Well, I suppose it was inevitable...

My Beloved Monster & Me
Originally uploaded by Citizen Rob.
I know, I said I'd never do it. I'd never give in to the blog craze. All the cool kids were doing it, but I was, you now, Too Cool. Cooler than the cool kids.

The word itself sounded like something my pug might cough up. "Blog." Like cell phones and those funny spinning hubcaps, blogs were new-fangled and scary, not for an old man like myself.
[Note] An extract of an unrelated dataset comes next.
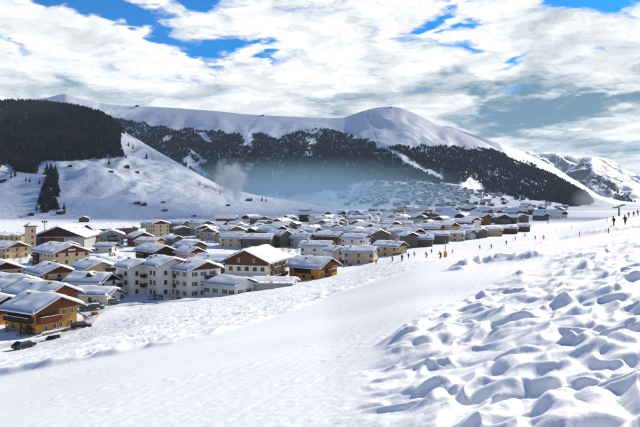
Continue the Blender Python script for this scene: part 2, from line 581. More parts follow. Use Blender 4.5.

And all the good names were taken already, most frustratingly by people who posted one lame entry and then went merrily on their way, never to return.

It was getting harder, however, to post big long entries over at Darn Tootin when I wasn't having big long things happen in my life. (That sounded dirty, but let's move along.) I liked the idea of being able to post short entries without having to make them fit into some larger structure. I love my journal, and I like the idea of being able to write actual essay-type entries over there when the mood strikes me, without any more of those squashy, "here's a bunch of random crap" entries.

So I'm splitting things up a bit, which will hopefully result in better journal entries over there and more entertaining short bits here. As the title of the blog suggests, I anticipate a large percentage of my posts here to be about Schuyler. If that's not your thing, I totally understand, although honestly, I can't imagine you'd be reading this in the first place if you weren't.

(If you are new to my stuff, you really should go read up at Darn Tootin. All shall be revealed there.)

The coolest thing of all? I'm posting this from my flickr page, where it will automatically throw in the photo of my choice. Why didn't someone tell me how easy this is? I feel like everyone's been watching me hand-code my big ugly journal entries like a caveman and snickering behind my back.

I'll tweak all this some more tomorrow. Schuyler will be home all day, as she is sick. Julie called me at work to tell me that Schuyler had gotten extravagantly ill on the way home from school.

"Was it bad?" I asked.

"She had mixed fruit at school," Julie replied.

I could tell from her tone that she had acquired that information the hard way.